## SUPPLIED MATERIAL
* * * * * * *
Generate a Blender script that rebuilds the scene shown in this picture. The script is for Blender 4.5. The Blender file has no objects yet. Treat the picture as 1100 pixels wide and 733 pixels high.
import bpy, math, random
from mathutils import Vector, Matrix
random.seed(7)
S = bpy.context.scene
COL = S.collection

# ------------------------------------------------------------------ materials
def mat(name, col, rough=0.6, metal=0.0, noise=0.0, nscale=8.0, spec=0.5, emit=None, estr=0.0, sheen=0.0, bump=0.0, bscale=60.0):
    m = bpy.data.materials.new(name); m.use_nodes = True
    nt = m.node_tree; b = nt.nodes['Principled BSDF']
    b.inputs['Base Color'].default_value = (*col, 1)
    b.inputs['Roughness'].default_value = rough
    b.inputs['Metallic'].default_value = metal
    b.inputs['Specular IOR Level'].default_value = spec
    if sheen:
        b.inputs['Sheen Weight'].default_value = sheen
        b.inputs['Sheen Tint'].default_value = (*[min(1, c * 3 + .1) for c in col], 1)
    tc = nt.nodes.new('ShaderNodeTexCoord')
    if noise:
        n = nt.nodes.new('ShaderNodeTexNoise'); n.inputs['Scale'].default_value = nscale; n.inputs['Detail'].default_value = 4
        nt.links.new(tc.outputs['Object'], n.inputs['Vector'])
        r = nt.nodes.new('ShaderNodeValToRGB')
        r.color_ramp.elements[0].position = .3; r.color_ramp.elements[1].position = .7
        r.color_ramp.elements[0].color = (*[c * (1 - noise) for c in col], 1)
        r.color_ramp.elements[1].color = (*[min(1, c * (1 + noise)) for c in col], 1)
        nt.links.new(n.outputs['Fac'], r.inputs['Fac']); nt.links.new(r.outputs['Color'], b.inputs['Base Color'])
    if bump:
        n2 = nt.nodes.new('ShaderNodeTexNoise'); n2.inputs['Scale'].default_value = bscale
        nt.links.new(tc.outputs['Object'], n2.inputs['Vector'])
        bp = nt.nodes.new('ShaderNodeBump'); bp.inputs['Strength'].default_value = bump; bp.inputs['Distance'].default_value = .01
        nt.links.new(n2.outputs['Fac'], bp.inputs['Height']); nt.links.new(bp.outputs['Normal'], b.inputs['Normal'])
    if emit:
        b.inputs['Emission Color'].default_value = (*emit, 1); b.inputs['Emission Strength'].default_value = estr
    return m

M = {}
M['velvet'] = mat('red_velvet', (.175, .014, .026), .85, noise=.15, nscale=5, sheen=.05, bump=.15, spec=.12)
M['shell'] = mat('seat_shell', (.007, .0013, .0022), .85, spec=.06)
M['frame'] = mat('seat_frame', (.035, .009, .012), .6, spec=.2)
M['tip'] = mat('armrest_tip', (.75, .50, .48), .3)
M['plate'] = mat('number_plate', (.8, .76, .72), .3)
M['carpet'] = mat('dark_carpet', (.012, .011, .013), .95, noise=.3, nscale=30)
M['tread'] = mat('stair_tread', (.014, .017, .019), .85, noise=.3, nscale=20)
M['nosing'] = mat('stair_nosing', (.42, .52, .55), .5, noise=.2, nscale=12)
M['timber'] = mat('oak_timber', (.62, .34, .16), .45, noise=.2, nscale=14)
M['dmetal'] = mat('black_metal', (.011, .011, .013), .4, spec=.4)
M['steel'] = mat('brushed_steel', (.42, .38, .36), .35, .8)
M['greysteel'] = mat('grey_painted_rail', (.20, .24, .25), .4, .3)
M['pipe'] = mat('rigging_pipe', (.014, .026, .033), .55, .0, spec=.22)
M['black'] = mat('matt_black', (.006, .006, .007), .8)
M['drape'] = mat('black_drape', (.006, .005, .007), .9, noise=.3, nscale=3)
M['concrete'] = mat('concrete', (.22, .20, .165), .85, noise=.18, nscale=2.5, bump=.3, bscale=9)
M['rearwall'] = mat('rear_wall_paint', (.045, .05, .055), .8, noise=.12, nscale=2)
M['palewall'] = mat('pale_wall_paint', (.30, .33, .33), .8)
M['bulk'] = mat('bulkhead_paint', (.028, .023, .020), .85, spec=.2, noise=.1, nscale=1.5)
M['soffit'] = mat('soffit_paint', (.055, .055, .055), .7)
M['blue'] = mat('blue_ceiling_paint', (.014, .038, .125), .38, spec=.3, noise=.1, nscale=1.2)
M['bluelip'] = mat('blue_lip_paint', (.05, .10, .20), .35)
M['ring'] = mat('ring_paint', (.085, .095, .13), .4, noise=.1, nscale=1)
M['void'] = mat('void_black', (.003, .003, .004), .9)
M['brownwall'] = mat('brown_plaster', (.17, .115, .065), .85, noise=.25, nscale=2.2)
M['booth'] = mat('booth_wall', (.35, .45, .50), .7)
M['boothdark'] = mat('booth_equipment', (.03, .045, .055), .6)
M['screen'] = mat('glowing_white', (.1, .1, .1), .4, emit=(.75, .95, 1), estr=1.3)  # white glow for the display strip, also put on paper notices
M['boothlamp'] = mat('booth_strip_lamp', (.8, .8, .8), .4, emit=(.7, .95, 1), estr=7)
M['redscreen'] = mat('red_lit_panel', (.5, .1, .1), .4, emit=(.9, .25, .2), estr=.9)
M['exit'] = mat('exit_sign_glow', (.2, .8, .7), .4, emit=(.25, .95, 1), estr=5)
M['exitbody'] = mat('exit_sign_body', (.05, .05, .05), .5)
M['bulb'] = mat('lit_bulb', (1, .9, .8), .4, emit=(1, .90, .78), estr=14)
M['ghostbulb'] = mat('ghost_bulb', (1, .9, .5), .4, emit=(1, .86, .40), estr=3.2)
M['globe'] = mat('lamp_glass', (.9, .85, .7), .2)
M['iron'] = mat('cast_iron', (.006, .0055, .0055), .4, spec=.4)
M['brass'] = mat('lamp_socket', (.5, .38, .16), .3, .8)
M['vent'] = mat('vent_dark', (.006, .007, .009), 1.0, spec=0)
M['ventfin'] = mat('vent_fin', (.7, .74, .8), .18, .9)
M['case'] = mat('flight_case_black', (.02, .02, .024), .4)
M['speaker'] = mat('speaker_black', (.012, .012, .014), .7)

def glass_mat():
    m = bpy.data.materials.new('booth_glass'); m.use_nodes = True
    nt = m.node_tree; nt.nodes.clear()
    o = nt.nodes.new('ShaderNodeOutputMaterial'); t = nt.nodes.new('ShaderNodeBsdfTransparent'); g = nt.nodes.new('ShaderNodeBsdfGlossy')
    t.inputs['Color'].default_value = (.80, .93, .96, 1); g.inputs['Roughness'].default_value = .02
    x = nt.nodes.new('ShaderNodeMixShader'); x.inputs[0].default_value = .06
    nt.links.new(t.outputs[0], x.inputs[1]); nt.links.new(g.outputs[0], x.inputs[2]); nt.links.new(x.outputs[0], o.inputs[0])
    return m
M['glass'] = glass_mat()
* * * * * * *
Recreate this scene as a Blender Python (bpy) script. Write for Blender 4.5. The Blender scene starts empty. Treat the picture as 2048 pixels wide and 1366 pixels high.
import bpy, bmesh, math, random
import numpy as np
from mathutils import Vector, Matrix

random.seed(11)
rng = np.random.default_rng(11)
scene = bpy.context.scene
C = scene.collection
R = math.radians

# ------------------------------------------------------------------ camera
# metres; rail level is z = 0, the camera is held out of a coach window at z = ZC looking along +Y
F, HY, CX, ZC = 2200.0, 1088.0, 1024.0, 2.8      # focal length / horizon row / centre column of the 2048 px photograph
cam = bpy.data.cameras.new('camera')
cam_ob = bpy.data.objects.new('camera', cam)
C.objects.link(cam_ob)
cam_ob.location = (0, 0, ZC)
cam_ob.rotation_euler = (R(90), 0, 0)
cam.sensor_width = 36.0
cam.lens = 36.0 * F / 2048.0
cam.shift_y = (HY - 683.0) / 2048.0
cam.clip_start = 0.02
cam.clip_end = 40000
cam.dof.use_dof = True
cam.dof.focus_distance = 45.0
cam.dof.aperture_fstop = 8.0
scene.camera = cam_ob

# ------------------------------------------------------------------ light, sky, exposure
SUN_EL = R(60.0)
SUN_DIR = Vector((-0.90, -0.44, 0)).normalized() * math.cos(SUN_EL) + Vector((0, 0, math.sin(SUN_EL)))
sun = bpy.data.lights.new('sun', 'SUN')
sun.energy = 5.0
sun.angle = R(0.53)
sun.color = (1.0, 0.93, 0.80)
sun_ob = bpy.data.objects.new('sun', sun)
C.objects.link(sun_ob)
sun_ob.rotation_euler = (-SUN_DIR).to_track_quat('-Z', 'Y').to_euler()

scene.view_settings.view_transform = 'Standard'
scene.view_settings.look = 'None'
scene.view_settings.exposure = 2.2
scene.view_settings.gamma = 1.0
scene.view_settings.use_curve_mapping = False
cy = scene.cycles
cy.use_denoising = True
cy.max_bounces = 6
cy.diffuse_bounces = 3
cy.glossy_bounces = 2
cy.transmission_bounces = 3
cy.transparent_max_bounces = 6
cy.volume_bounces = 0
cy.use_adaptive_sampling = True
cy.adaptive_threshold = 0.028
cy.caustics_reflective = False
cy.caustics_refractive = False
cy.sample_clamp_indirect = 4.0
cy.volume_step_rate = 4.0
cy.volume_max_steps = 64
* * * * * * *
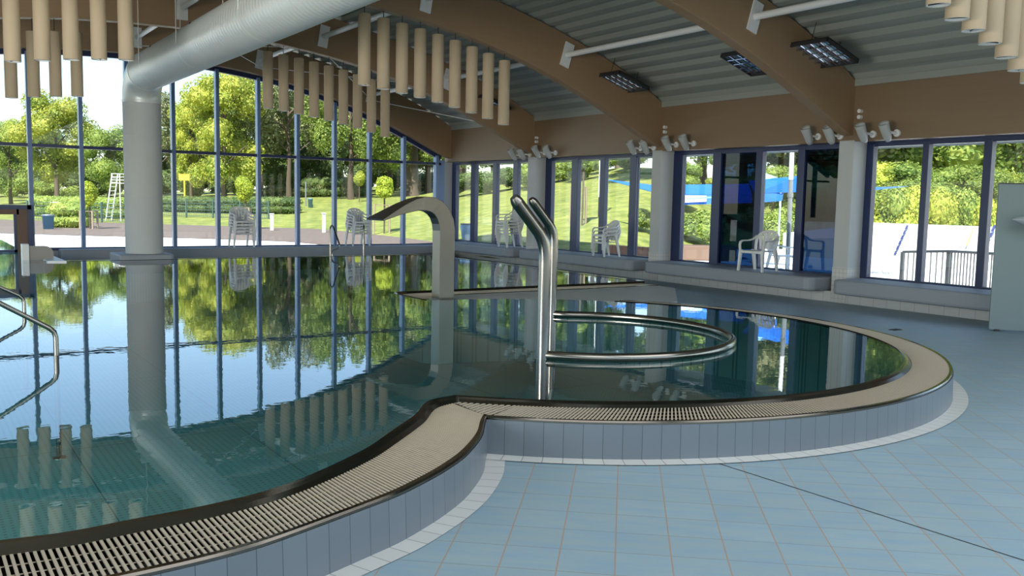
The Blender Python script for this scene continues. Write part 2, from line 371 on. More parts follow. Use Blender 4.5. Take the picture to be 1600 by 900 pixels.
* * * * * * *
## WHAT TO WORK ON
Retype the entries above exactly, but only from the line containing "Generate a Blender" through the line containing "COL = S.collection", both included.

## ANSWER TO THE TASK
Generate a Blender script that rebuilds the scene shown in this picture. The script is for Blender 4.5. The Blender file has no objects yet. Treat the picture as 1100 pixels wide and 733 pixels high.
import bpy, math, random
from mathutils import Vector, Matrix
random.seed(7)
S = bpy.context.scene
COL = S.collection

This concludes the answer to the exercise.